Nintendo finally reveals the Switch console

Well, the virtual console offerings on 3DS were not cheap, as I recall.

Nintendo should offer their entire NES and SNES library for free with their Nintendo subscription service. They’d win video games forever.

Because it’s not 30 years old. Because it doesn’t cost them zero dollars to do so.

I find it hard to believe that people were willing to spend 60/80 bucks on the NES/SNES classic. I suppose they could have made a whole bunch of those games available for free on Switch and focused on producing more Switches instead of those. Then again, those are a much lower price point for people that would find a Switch prohibitive.

Please explain how it costs $0 to make a back catalog available on new hardware.

Also please explain why a corporation should give their beloved products away for free.

It also doesn’t cost them zero dollars to give away all their old software, and you’re calling that “free”.

Also, I have to point out that the idea that $8 for Mario Bros is reasonable, is absurd.

For $80 I could get the SNES classic, and get 20 if the greatest games of all time, plus hardware to play it.

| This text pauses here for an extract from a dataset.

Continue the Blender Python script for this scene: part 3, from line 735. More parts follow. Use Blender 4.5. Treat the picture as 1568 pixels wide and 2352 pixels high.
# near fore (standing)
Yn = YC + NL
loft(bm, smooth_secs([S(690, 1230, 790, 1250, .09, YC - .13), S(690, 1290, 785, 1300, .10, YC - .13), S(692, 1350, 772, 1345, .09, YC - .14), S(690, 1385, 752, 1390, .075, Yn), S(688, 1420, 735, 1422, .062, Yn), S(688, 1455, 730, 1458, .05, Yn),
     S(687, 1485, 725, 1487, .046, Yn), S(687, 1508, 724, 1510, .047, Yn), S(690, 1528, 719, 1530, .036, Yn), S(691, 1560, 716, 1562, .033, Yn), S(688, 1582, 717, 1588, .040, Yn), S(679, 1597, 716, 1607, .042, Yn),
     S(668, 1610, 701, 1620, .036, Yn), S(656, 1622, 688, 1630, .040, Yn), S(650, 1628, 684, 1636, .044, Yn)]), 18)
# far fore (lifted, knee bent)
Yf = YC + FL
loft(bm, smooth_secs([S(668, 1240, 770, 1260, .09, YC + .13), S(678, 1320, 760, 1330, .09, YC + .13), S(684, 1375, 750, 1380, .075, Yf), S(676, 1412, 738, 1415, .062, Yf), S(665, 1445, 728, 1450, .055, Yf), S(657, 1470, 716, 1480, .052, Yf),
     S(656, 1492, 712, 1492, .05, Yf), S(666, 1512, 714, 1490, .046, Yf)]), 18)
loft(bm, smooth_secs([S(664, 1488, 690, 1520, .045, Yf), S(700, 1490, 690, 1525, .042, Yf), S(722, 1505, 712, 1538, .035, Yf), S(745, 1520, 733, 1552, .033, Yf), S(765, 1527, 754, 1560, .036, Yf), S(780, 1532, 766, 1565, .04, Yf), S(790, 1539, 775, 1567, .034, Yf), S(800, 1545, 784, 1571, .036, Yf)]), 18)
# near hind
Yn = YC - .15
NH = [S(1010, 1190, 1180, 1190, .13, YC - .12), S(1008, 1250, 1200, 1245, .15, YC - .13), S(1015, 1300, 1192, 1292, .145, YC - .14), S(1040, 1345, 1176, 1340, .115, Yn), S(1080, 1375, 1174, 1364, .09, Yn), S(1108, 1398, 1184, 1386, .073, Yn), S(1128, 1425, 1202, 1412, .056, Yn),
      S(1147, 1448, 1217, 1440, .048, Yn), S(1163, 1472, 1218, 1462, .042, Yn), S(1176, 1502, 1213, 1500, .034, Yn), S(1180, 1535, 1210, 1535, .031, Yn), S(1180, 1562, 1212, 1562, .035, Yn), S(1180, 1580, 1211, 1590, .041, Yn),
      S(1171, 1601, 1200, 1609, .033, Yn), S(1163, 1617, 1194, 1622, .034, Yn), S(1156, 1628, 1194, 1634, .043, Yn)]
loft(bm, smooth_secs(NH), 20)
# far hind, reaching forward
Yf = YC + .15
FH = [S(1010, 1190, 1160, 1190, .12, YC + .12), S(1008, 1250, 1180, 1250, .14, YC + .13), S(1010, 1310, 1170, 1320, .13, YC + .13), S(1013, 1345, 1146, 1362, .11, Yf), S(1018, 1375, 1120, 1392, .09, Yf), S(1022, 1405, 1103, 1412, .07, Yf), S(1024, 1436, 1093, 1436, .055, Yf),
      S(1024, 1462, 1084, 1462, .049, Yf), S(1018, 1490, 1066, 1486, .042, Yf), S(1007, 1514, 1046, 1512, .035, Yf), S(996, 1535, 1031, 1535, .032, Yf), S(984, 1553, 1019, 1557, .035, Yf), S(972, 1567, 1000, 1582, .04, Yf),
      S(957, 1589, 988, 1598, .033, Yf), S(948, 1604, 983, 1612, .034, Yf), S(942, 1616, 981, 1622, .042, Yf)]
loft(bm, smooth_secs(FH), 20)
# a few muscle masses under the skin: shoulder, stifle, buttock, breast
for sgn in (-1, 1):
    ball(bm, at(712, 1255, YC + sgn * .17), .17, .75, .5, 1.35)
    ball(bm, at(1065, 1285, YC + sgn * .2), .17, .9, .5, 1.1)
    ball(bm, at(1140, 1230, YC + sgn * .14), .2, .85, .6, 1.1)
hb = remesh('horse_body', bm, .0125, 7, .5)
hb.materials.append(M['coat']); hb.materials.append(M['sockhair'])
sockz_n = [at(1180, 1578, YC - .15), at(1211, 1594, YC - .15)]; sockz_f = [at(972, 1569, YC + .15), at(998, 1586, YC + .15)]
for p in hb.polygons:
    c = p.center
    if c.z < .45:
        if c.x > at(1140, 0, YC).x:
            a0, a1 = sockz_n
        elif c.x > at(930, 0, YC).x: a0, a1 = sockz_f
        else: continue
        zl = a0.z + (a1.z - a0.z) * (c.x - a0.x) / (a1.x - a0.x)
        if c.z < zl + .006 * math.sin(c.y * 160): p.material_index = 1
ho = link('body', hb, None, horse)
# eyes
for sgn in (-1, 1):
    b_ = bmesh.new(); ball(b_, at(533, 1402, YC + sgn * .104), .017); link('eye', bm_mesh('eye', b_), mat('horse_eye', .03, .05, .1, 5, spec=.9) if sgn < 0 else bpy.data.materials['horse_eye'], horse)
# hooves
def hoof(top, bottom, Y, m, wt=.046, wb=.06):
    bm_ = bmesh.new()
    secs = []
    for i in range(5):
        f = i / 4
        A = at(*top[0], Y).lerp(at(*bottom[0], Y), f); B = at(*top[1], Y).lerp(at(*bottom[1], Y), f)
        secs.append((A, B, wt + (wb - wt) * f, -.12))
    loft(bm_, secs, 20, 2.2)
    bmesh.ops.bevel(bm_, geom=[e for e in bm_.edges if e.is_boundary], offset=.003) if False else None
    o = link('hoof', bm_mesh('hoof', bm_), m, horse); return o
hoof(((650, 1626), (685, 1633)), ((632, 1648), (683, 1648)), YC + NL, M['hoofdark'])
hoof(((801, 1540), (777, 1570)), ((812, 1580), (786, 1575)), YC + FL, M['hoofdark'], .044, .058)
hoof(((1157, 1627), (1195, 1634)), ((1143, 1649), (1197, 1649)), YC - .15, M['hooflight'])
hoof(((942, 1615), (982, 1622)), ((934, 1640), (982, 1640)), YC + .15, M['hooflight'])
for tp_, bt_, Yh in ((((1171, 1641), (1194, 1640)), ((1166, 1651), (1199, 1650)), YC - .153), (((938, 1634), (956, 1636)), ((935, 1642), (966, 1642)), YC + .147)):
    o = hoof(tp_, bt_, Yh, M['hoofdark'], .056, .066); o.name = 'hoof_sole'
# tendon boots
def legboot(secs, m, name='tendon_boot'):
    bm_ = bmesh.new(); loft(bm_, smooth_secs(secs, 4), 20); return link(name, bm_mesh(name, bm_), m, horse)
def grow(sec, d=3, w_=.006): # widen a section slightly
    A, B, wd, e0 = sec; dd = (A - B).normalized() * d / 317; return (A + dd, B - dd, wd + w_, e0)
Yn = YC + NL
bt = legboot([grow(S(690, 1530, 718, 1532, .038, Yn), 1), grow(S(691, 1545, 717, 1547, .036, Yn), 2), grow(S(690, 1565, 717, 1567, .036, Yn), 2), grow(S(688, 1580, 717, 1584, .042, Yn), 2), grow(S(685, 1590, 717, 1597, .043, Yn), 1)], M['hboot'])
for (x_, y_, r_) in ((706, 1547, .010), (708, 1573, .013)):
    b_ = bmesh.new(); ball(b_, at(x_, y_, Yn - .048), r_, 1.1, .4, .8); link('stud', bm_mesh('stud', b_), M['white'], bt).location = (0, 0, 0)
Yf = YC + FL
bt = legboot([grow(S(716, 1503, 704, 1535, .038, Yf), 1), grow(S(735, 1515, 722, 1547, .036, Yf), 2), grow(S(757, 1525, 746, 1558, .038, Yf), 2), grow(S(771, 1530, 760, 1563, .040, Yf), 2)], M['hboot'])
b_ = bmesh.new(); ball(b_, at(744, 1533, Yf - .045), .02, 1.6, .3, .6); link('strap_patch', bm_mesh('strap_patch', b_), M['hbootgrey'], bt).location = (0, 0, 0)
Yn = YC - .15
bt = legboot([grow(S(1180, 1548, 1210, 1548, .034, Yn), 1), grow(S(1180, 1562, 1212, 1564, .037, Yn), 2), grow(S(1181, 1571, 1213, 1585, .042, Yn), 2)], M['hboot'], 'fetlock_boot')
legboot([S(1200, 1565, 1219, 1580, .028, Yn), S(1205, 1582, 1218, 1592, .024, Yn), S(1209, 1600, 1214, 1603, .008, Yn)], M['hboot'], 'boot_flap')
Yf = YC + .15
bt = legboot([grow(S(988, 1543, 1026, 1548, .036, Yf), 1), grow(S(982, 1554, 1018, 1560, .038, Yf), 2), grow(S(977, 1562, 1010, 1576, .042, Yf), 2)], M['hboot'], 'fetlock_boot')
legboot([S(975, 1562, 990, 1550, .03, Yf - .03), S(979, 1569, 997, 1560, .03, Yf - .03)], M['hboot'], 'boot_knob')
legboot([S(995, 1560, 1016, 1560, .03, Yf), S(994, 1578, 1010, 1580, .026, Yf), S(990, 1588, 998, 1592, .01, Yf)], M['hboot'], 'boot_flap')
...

$8 for a game that is inferior to all of those games and 30 years old, that I need to purchase a $300 piece of hardware to play, is nuts.

The original Mario Bros is not worth that. It’s like a $1 phone app at this point.

The SNES classic was the best money I spent on gaming last year, hands down.

But to @timex 's point, even if you don’t subtract out for the hardware, that’s still averaging $4 a game. For games 15 years newer than original Mario Bros. Among them some of the meatiest, and best, examples of their genre. Not every game has aged gracefully, but Super Mario World, Super Metroid, FF VI, and Link to the Past are still among, if not the, best examples of their form and style ever made.

So the $8 point is absolutely absurd.

Go price the original cartridges and come on back here once you have.

Well there is a slight difference there. An original cart is a collectors item of a physical good that is more than the sum of the code.

A digital download… is not that. There’s a reason I would pay more for certain things. For example I wouldn’t pay more than $5 for most digital novels. However wave a first edition Lord of the Rings, or one with the Alan Lee illustrations and maps? And the price I would pay is multiplied many times over.

Just to be clear here, I’m not arguing that it’s unfair for Nintendo to make money.

I’m arguing that they could actually make MORE money with a different approach here.

They are totally different business models, I don’t know why you’re comparing them.

I hate to be repeating myself, but this is not something published by Nintendo. It’s by Hamster. That’s just the business they are in: ports / emulator wrappers for ancient arcade games on modern consoles. It’s also their standard pricepoint. I don’t know who buys that shit; I wouldn’t download it for free. But they’re still in business after doing this for years and with a ton of games. That’s a pretty strong signal that it’s a reasonable pricepoint for that particular type of niche product.

I admit my error here. I assumed that since it was a Nintendo developed game, they were the ones selling it on the switch store.

I still find the price absurd.

They’re already selling Switches just about as quickly as they can make them. How is giving away the crown jewels for free going to make them more money?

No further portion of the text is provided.